Combine the syngas tech with Pyrolysis tech. Use the oldschool tech of turning bio-waste into charcoal for soil sequestration. Then you can also capture and use the volatile gas and/or liquid components that are also produced as a feedstock for syngas and chemical conversion into valuable fuels. I imagine a fleet of mobile and semi-stationary pyrolysis plants cycling through many of our largest biowaste producers, including agriculture and forestry sectors, then dumping the charcoal to be worked into the land, whereas the liquid pyrolysis oil volatiles are shipped back for further processing into various fuel or chemical products.
The "dirty" secret with natural gas, is that small chain hydrocarbons substitute CO2 production, with H2O (water vapor). The bad thing about this, is that water vapor is a worse GHG than CO2 is. Scientists like to say that water comes out of the air faster than CO2, but this has to change, as fossil fuel use, and especially hydrogen burning, puts more H2O into the atmosphere into the air, just like they did when they started fixating on carbon. My concern is that we have gotten so concerned about CO2 in the air causing temperatures to rise (history shows that the link goes the other way), that no one wants to find out why the historical record shows CO2 going up and down. That's not science, that's hysteria. If you're more interested in making your rivals suffer, than learning the truth, then maybe science isn't your bag, Baby.
The amount of water in the air has nothing to do with how much extra water exist on this planet. Share of water in the air depends on one thing, given adequate minimum local water supply, temperature, as taught in 7th grade science.
@@Nill757 ... you do realize that water _vapor_ has higher molecular energy levels, due to its creation as part of an energy-releasing reaction, yes? This extra energy contributes to it staying in the air longer... and intercepting more heat.
@@blackmephistopheles2273 So? Yes water vapor is the primary GHG, warming up the planet about 33C deg over what it would be if it just a rock in space w no atmosphere. The amount of water vapor is constant for a given temperature. The amount of CO2 is doubling.

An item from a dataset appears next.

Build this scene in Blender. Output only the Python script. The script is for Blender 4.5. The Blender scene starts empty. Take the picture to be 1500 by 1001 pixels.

Carbon capture projects miss the problem entirely, and why that occurs baffles me. There is no infrastructure or tech for burying the current 30B tons per year of carbon back in the ground. These hand waiving notes at the end of these discussions about, oh yeah about that captured CO2, the 1000x too small for the problem injection in oil wells, only to produce *more* carbon via oil, reflects the unserious mindset of global carbon abatement.
Surprised this video isn't getting a huge audience. It's the moral argument for natural gas development that people keep making, but explained clearly :p
Interesting, very interesting indeed. I used to see it more of like a useless solution, but it seems we need it to buy us time, and we will probably need it to reverse some eefects later.
7:18 I don't agree with this statement. In absolute terms china is 1st and india is 4th largest co2 emitter. China is technically the largest but usa is 2nd and russia is 3rd largest. Now if you compare in per capita terms things would look very different. I am not saying your intent was bad or anything but statements like this encourage some people in west to put the entire climate change blame on india and china. Thus leading to stupid online racism. Again not saying you're a racist.
I appreciate that because that wasn't my intent. I wasn't saying Chinese or Indian people were bad. I was citing a DOE study illustrating these are high polluting countries, and by simply switching from coal to gas you could reduce global emissions by over 40%. That's just two countries. Imagine if everyone did that.
It kinda reminds of some try to make a perpetual motion machine, by connecting a motor and generator together. It's a shame that they can't use the carbon to make diamond for structures and building materials.